The very signal which forecast this week’s events are exactly the reason that the degree of “rebound” must be questioned. Where did the liquidity to fund such a rapid rebound come from when absence of liquidity was the problem? Who or what is falsely supporting our liquidity?

I leave you to ad 2+2 and get the Fed as the answer.

If you are a player you need to take this into account as you adjust for the next round.

3 three thoughts for the coming week:

1. Gold. Yep… more gold. Even as it flirts with 1,200 an ounce it is still a buy sign. I increased my gold holding by 20% this quarter.
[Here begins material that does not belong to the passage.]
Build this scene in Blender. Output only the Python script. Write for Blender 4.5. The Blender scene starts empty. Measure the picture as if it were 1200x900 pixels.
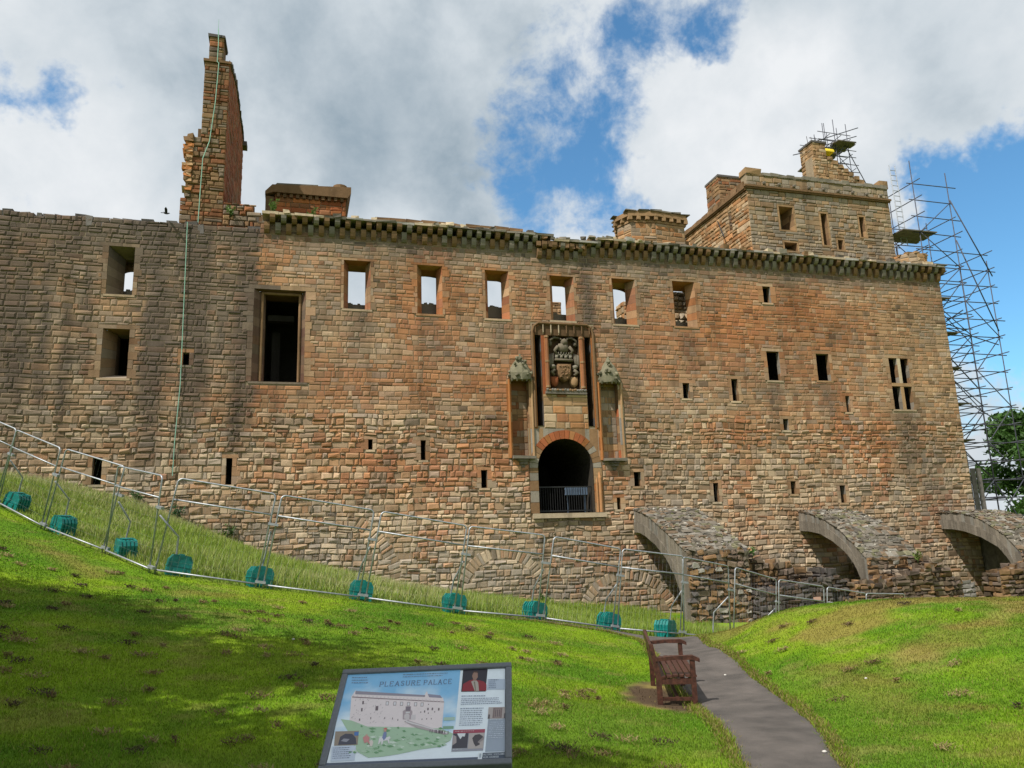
import bpy, math, random
import numpy as np
from mathutils import Vector, Matrix
random.seed(7)
RNG = np.random.default_rng(11)
scene = bpy.context.scene
col = scene.collection

# ---------------------------------------------------------------- camera, sky, sun, exposure
cam_d = bpy.data.cameras.new('camera'); cam = bpy.data.objects.new('camera', cam_d); col.objects.link(cam)
FW = Vector((0, 0.97843697, 0.20654561)); RT = Vector((0.99942944, 0.0069762, -0.0330473)); UP = Vector((0.0337756, -0.20642776, 0.97787872))
M3 = Matrix((RT, UP, -FW)).transposed()
cam.matrix_world = Matrix.Translation((0, 0, 1.65)) @ M3.to_4x4()
cam_d.sensor_width = 36; cam_d.lens = 27.0; cam_d.clip_start = 0.1; cam_d.clip_end = 3000
scene.camera = cam

SUN_EL, SUN_A = 53.0, 48.0            # elevation; angle behind the left-hand side of the view
sx, sy, sz = -math.cos(math.radians(SUN_A))*math.cos(math.radians(SUN_EL)), -math.sin(math.radians(SUN_A))*math.cos(math.radians(SUN_EL)), math.sin(math.radians(SUN_EL))
sun_d = bpy.data.lights.new('sun', 'SUN'); sun = bpy.data.objects.new('sun', sun_d); col.objects.link(sun)
sun_d.energy = 4.6; sun_d.angle = math.radians(0.6); sun_d.color = (1.0, 0.95, 0.87)
sun.rotation_euler = Vector((-sx, -sy, -sz)).to_track_quat('-Z', 'Y').to_euler(); sun.location = (-20, -20, 40)

world = bpy.data.worlds.new('World'); scene.world = world; world.use_nodes = True
nt = world.node_tree; nt.nodes.clear()
def N(tree, typ, **kw):
    n = tree.nodes.new(typ)
    for k, v in kw.items():
        if k == 'ins':
            for i, x in v.items(): n.inputs[i].default_value = x
        else: setattr(n, k, v)
    return n
def L(tree, a, b): tree.links.new(a, b)
def math_n(tree, op, a, b=None, clamp=False):
    n = N(tree, 'ShaderNodeMath', operation=op, use_clamp=clamp)
    for i, x in enumerate((a, b)):
        if x is None: continue
        if isinstance(x, (int, float)): n.inputs[i].default_value = x
        else: L(tree, x, n.inputs[i])
    return n.outputs[0]
out = N(nt, 'ShaderNodeOutputWorld'); bg = N(nt, 'ShaderNodeBackground'); bg.inputs['Strength'].default_value = 0.1
L(nt, bg.outputs[0], out.inputs[0])
sky = N(nt, 'ShaderNodeTexSky', sky_type='NISHITA', sun_disc=False)
sky.sun_elevation = math.radians(SUN_EL); sky.sun_rotation = math.atan2(sx, sy); sky.air_density = 1.0; sky.dust_density = 0.6; sky.ozone_density = 1.6
tc = N(nt, 'ShaderNodeTexCoord')
def noise(tree, vec, scale, detail=6, rough=0.55, dist=0.0, lac=2.0):
    n = N(tree, 'ShaderNodeTexNoise'); n.inputs['Scale'].default_value = scale; n.inputs['Detail'].default_value = detail
    n.inputs['Roughness'].default_value = rough; n.inputs['Distortion'].default_value = dist; n.inputs['Lacunarity'].default_value = lac
    if vec is not None: L(tree, vec, n.inputs['Vector'])
    return n.outputs[0]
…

Gold stocks are good; some will skyrocket as there will be consolidation in the mining sector by the big winners. Bullion is good, but I don’t like holding hard money too closely. I hold mine offshore. Risky? Less so than under you pillow or in a bank deposit box. I like a 25% of portfolio position in gold at this time. Silver, platinum, palladium, copper are also all reasonable buys if you wish to diversify within metals. Silver is always as a good in hand hedge.

2. Oil & Natural gas. Energy stocks. When BP drops, buy it. Natural gas – buy it. I especially like Canadian gas & hydro trusts. A. they pay dividends, always have – B. they are not demoninated in Euros or US dollars. While the Canadian dollar is nothing to brag about, it is less exposed to sovereign debt than either of its western counterparts.

3. China investments. I do not currently hold any, but I am watching their markets via a broker who specializes in offshore investing. He is an all in bull here while I am less inclined. I can’t point to any sound fact to back this statement, but I believe that the Chinese will have a sharp adjustment (a crash?) sooner than later. Nothing can go as well for as long as their markets have without an adjustment. 6 to 9 months out? Perhaps as big as a 30% sudden slide. They don’t have a strong or broad base of consumer equity. China is a bubble.

It will be the sudden drop in Chinese speculation that will trigger the long predicted run on the dollar. I plan to be ready to buy at the bottom of that adjustment with gold.